Defense attorneys look to question roommate in 2012 murder of UNC sophomore Faith Hedgepeth
In court documents filed this week, defense attorneys for Miguel Enrique Salguero-Olivares, accused of beating and killing UNC-Chapel Hill sophomore Faith Hedgepeth in 2012, want to question her roommate at the time.
Defense attorneys filed a motion to bring Karena Rosario forward as an out-of-state witness in the case. They say Rosario and Hedgepeth lived together at the time of Hedgepeth’s murder in 2012, and Rosario has given inconsistent or untrue statements since the killing.

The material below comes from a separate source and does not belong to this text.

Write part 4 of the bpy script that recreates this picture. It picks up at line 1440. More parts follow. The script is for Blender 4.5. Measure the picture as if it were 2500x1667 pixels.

Attorneys for Salguero-Olivares say in the very early morning hours of September 7th, 2012, Rosario and Hedgepeth went to a Chapel Hill bar together. They say Rosario got drunk and Hedgepeth did not, so she drove them home. Once home, court documents say Rosario told police she sat in the bathroom of their apartment from 3:05 a.m. until around 4:25 in the morning, when she asked someone named Jordan McCrary to come pick her up. Rosario told police only she and Hedgepeth were home at the time, and there were no disturbances.
This timing is crucial, attorneys argue, because it shows Rosario told police she was the only other person in the apartment around the time Hedgepeth was killed. They also point to a text message she sent to McCrary saying, “I’ve been hit.” When McCrary picked her up, both Rosario and McCrary say Rosario had blood on her finger, but couldn’t explain why.
Police “examined and photographed Karena’s hands to determine if there was any reason she may have been bleeding when she got into Jordan’s car. No visible cut or injury that would have caused her to bleed was seen,” documents say.
The documents also point to a blood mark on the wall of the bathroom where Rosario claimed to have been sitting. Documents say: “[Police] also observed reddish stains in the bathroom around the sink. Two swabs collected from the sink area gave a presumptive positive indication for blood.”
Defense attorneys go on to question the shirt Rosario was wearing the night of the murder. She told police, according to the court documents, she left that shirt at McCrary’s home after he picked her up. But defense attorneys say the shirt was actually found partially underneath Hedgepeth’s body.
The motion goes on to say that messages sent from Hedgepeth’s phone around the time of her murder “were more likely written and sent by Karena.” They point to longer messages than Hedgepeth normally sent, and phrases she wasn’t known to use.
Notably, the document also says the phrase “I’m not stupid” was found written on a bag next to Hedgepeth’s body. That’s notable, defense attorneys say, because Rosario used that phrase several times in interviews with police. They also say she lacked emotion, and point to one investigator’s report. That investigator wrote that he was in the apartment with Rosario while the bloody mattress was still in there, and Rosario “showed absolutely no emotion. She never got upset about what she was seeing and just looked at the mattress like it was any other irrelevant object.”
Defense attorneys argue that all these things together raise new questions. Because of that, they’re asking a judge to require Rosario to come to North Carolina and be present for a court hearing in the case.